Instructions Of The Week 18.04.2002

The Railway Procurement Agency of Ireland has appointed a consortium comprising City law firm Masons and KPMG to advise it on the first phase of the 7.2 billion (4.5 billion) Dublin Metro public private partnership, Ireland's largest ever PPP project and one of the biggest world-wide.

The consortium fended off competition including Freshfields Bruckhaus Deringer, Clifford Chance, Simmons & Simmons, Ashurst Morris Crisp, and Irish firms McCann FitzGerald and Arthur Cox.

First Title, the UK arm of US title insurance giant First American, has begun setting up a panel to handle bulk due diligence work for two new products: one offering title insurance for commercial property portfolios, and a similar service providing more detailed search and examination of occupational leases.

Manchester firm Halliwell Landau, East Anglian practice Mills & Reeve, and Scottish firms Boyds and MacRoberts have so far joined the panel, with terms still being agreed with two more firms.

Another three have expressed interest.

First Title approached firms it felt could cope with the scale of the work and has emphasised that it is not a closed panel.

US law firm Paul Hastings Janofsky & Walker is the new service's first customer.

City firm Norton Rose has picked up a new client in the shape of Global Energy Development, which it steered through its recent flotation on the Alternative Investment Market, one of the first by a company in the Latin American oil and gas sector.

Nabarro Nathanson has gone into partnership with Essex County Council after a tendering process.

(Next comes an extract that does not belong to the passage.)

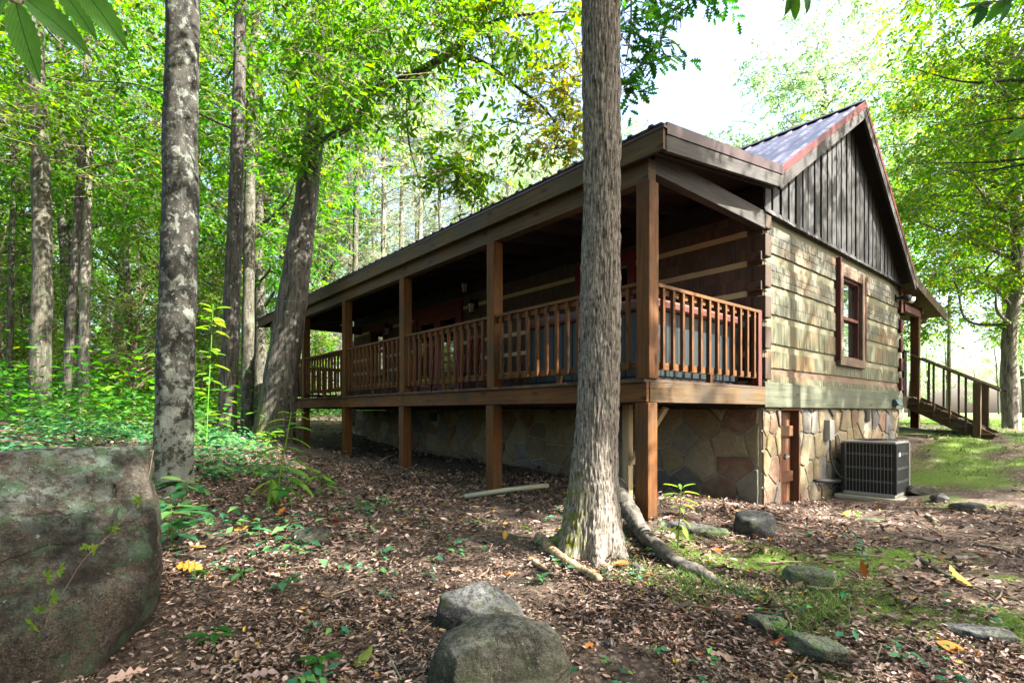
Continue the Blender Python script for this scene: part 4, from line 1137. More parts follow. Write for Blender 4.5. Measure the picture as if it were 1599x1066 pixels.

Nabarros has preferred supplier status for major projects such as the outsourcing of learning services and private finance initiatives.

West country firm Bevan Ashford has joined Plymouth City Council's debt recovery panel, and also secured the reserve position as preferred second-choice solicitors for Camden Borough Council's debt recovery work.

Moon Beever retained the top spot after a re-tender.

Also in the south-west, a recommendation from accountants has seen Plymouth-based Foot Anstey Sargent complete its first deal for Gloucestershire company Ringpress Books, handling the demerger and sale of its Pet Books Publishing arm to Lawrence Plc, advised by City firm Stephenson Harwood.